## Begin DATA SECTION
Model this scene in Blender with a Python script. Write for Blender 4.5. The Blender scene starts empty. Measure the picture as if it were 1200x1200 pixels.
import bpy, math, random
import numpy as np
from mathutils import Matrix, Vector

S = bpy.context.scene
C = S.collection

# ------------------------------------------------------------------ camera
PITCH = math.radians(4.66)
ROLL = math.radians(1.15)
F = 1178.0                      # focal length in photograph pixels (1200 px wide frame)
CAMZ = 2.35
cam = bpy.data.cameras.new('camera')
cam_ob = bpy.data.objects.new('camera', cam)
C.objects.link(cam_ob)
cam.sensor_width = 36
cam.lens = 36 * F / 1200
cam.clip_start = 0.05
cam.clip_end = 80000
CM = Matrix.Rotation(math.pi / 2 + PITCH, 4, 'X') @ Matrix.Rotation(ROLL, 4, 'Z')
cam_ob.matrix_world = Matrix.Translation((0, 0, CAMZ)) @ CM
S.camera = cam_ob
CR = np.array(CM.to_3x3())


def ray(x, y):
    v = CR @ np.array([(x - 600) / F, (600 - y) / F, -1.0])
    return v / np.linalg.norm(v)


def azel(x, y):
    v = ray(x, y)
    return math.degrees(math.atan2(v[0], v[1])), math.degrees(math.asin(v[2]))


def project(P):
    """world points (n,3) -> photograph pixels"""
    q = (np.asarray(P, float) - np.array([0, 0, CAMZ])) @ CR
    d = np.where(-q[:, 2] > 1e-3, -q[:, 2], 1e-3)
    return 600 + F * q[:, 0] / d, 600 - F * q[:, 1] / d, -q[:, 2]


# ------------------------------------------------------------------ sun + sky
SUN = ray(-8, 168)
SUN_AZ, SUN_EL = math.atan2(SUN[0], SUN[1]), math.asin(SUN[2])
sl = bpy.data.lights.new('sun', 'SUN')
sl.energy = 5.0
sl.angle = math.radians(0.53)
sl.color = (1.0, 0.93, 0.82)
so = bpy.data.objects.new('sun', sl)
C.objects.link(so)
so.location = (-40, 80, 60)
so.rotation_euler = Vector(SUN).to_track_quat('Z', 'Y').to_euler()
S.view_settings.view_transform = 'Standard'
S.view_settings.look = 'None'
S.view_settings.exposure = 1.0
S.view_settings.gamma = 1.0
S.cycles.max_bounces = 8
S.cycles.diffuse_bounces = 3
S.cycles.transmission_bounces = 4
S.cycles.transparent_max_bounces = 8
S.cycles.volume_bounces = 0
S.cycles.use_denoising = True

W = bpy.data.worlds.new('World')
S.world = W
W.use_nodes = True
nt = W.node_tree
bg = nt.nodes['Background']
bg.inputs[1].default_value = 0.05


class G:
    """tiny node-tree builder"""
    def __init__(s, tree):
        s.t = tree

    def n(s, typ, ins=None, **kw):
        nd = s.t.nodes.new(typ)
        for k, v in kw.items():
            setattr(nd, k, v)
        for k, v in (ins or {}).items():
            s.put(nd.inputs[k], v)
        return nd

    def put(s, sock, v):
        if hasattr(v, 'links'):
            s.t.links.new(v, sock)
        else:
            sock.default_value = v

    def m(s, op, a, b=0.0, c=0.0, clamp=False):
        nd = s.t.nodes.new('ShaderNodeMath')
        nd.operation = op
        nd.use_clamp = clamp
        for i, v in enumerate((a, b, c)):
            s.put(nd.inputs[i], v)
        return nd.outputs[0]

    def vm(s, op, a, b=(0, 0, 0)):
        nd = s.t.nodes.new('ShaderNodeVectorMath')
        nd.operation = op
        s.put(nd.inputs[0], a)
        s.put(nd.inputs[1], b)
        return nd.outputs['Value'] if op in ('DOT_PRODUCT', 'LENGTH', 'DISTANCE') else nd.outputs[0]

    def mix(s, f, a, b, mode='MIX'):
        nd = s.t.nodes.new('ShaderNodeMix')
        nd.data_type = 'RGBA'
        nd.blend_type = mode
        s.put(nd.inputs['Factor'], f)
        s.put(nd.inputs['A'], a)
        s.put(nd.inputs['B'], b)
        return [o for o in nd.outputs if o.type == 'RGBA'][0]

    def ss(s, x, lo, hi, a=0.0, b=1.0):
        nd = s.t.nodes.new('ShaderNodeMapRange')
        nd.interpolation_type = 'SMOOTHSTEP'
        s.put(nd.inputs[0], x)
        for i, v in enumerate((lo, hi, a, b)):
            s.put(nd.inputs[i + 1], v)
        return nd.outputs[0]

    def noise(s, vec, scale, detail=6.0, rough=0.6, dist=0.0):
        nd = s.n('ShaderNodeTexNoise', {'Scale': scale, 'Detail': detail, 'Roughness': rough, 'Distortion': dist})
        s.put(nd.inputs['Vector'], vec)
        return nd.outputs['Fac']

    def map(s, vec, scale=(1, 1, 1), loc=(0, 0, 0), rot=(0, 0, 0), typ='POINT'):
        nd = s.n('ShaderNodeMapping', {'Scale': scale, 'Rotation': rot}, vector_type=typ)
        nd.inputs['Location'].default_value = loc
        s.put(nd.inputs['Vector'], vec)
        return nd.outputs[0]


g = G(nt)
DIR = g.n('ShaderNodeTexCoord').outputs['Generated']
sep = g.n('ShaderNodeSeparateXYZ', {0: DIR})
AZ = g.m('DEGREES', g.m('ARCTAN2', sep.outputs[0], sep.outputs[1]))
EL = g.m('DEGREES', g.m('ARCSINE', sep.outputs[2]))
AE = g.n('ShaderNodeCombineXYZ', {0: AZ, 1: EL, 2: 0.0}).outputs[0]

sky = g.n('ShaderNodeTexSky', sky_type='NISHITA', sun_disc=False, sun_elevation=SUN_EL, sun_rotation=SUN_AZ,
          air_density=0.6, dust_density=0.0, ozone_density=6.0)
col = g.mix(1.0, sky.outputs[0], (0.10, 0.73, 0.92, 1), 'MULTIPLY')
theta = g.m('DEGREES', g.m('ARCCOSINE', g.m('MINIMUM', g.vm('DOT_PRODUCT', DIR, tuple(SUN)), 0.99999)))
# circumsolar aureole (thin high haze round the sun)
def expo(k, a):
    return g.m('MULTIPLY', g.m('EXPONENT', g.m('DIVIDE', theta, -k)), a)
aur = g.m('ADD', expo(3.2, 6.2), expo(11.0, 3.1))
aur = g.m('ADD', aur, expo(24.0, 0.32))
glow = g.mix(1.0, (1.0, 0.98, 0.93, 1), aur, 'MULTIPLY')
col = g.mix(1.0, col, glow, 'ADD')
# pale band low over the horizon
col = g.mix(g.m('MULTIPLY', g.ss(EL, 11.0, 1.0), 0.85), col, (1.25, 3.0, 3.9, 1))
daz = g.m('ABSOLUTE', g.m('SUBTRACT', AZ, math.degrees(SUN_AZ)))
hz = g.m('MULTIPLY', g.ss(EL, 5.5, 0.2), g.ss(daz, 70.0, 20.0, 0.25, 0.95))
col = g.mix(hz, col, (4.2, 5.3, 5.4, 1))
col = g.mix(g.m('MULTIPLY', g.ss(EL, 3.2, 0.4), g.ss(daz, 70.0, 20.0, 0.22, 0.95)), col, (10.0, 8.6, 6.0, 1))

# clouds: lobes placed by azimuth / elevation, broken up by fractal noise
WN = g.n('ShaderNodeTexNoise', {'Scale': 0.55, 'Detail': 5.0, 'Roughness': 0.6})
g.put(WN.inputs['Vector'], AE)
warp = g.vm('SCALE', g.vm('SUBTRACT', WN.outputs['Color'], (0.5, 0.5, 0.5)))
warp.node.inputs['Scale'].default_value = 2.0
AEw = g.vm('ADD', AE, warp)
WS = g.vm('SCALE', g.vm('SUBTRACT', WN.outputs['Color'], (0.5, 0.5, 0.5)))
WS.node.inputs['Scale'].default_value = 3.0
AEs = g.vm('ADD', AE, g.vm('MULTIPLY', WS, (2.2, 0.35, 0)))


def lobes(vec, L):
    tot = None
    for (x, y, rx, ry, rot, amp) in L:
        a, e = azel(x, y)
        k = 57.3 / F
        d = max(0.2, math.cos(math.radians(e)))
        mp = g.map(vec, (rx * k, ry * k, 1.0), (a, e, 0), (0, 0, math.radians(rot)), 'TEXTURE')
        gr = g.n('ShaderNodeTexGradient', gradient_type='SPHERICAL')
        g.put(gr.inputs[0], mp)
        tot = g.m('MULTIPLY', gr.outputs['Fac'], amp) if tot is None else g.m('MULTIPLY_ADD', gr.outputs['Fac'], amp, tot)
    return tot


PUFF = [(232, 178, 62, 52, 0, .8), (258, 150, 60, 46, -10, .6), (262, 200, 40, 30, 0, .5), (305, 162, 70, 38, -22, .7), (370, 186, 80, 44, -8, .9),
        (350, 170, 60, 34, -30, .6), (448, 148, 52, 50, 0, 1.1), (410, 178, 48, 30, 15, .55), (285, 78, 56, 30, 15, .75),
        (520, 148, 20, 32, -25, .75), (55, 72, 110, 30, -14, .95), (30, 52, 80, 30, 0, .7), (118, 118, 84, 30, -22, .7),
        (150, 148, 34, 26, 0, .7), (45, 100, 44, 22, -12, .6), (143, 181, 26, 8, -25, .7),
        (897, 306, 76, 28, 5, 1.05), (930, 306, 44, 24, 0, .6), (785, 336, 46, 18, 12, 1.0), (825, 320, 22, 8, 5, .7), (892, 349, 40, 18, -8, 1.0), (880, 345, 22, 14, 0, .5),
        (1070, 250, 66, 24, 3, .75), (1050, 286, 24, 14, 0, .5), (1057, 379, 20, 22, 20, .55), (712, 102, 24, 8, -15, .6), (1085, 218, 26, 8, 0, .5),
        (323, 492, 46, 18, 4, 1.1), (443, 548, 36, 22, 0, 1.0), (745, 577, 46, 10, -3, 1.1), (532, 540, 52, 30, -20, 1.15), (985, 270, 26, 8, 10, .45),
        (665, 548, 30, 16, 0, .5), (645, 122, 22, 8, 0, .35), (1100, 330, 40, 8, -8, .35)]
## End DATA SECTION
AIM:
Produce the lines from the top of the listing through the "CR = np.array(CM.to_3x3())" line exactly as they appear, with no additional output.

SOLUTION TO THE EXERCISE:
Model this scene in Blender with a Python script. Write for Blender 4.5. The Blender scene starts empty. Measure the picture as if it were 1200x1200 pixels.
import bpy, math, random
import numpy as np
from mathutils import Matrix, Vector

S = bpy.context.scene
C = S.collection

# ------------------------------------------------------------------ camera
PITCH = math.radians(4.66)
ROLL = math.radians(1.15)
F = 1178.0                      # focal length in photograph pixels (1200 px wide frame)
CAMZ = 2.35
cam = bpy.data.cameras.new('camera')
cam_ob = bpy.data.objects.new('camera', cam)
C.objects.link(cam_ob)
cam.sensor_width = 36
cam.lens = 36 * F / 1200
cam.clip_start = 0.05
cam.clip_end = 80000
CM = Matrix.Rotation(math.pi / 2 + PITCH, 4, 'X') @ Matrix.Rotation(ROLL, 4, 'Z')
cam_ob.matrix_world = Matrix.Translation((0, 0, CAMZ)) @ CM
S.camera = cam_ob
CR = np.array(CM.to_3x3())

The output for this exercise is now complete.